Look, if you are going to put this on the first track on the first album you’ve stuck in out 20 years then the rest kind of writes itself, doesn’t it?

Well, yes and no. Because there’s a reason Del Amitri have always been one of my favourites for 30 years and its this. They can do that, they can have some knockabout fun (and there’s plenty of that on “…..Mistakes” too) and they can appear on BBC Breakfast being interviewed by Dan and Louise, but they also have this: “People toast our survival/As if slogging on /Is living out the dream/ So hold up your faces/Left to your devices/ You’d have killed us off” and whilst its open to interpretation, as so much of this is, I am putting an anti-Tory spin on this, because I can. In truth, though, so clever are these songs that they can mean whatever you want them to.

It’s a rare skill, and one that Justin Currie and Iain Harvie have always had, but this one seems even more steeped in it. “Musicians And Beer” is a labyrinthian tome, “Close Your Eyes And Think Of England” is driven by its piano, and a glorious melody.
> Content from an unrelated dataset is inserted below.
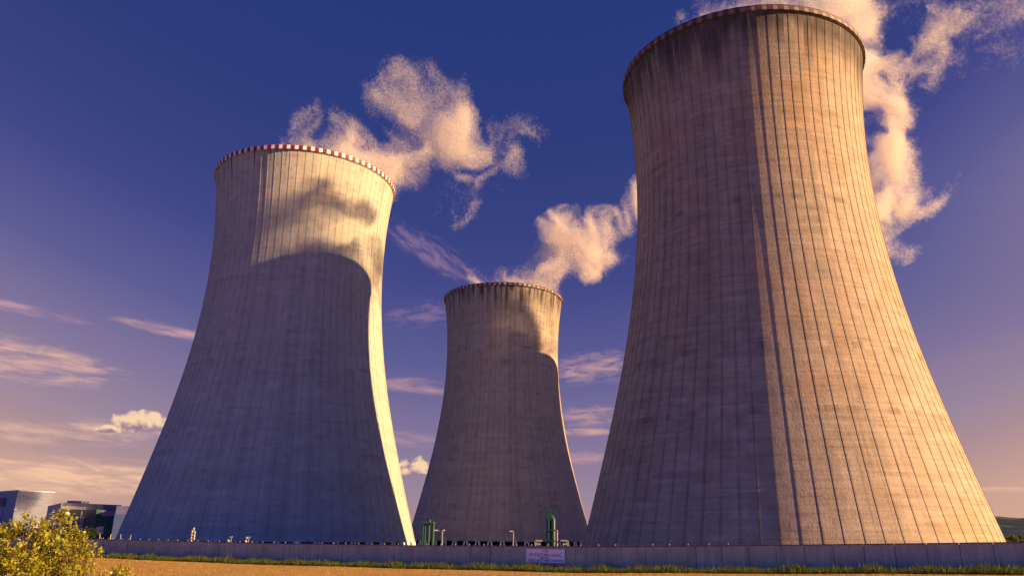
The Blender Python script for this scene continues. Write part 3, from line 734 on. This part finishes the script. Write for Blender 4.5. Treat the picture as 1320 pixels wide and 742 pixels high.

This is a wordy, weighty thing too, even the overtly pop ones odd. “Losing The Will To Die” is a brilliant example. Cheery sounding, but then you listen to the lyrics: “hooray hooray, its Saturday and I am to tie the noose” (he doesn’t ,and that’s the point, but its wonderfully done).

“Otherwise” is Sunkissed, laid back, and skilful, but as always with these boys it’s the juxtaposition of the sound and the words, and their sound, that one that was a mixture of American west coast and Scottish grit is all over this too. “It’s Feelings” for example, could only be them, and no one else.
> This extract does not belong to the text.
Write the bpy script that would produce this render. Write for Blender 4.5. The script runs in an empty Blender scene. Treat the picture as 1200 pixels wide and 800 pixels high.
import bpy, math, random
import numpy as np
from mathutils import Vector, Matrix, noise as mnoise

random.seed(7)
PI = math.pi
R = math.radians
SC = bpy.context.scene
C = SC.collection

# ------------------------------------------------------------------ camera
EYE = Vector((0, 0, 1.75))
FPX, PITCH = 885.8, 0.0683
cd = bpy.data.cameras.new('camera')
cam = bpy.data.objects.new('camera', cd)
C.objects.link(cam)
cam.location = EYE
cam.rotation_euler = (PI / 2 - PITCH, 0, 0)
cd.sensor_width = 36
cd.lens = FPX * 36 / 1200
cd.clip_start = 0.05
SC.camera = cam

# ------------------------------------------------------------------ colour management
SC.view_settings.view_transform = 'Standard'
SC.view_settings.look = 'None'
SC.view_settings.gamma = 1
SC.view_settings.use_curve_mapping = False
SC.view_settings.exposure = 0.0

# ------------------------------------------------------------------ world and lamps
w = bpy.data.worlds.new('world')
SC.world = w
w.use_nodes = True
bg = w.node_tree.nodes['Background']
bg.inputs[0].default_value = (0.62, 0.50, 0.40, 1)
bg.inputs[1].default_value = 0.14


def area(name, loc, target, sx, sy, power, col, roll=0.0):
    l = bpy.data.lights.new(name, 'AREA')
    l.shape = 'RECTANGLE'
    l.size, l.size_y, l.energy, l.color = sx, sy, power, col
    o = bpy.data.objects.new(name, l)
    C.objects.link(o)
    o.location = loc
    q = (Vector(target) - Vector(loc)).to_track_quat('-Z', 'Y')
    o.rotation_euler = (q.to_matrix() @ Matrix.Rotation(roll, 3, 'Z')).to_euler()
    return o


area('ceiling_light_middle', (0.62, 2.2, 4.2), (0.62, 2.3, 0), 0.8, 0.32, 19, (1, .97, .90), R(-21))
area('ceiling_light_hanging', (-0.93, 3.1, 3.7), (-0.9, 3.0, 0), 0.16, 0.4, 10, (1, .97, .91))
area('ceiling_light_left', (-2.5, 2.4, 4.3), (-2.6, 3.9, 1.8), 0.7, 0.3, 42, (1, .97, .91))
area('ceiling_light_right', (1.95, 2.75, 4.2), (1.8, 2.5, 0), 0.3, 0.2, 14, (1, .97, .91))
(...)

“I’m So Scared Of Dying” is more than just the highlight, it’s a fabulous example of everything I think about the band. The bleakest love song ever? Possibly. The sort of thing that no other band that has ever been on BBC Breakfast after the 9pm news has ever done? Definitely.

Everywhere you look, though, there’s something superb and original. The folk infused “Mockingbird, Copy Me Now”, the even better thump of “Missing Person”, which has Celtic flavour and the pay-off line “only desperate little men ever drink alone”.

There’s some genuine darkness in the thoughts throughout. “Second Staircase” is beautifully melancholy, and “Lonely” with its raw blues guitar perhaps highlights the musicianship here too, but it’s the last one “Nation Of Caners” that is truly jaw dropping.

Written in a way that befits James Joyce’s “Ulysses” more than a rock song, the energy, the outpouring of words, the feelings, it is a perfect thing to finish your first album for 20 years with, as if they’ve had so much to say that they just needed to get it all out ASAP.

A magnificent record – and no mistake – it underlines the skill and talent that Del Amitri have always had.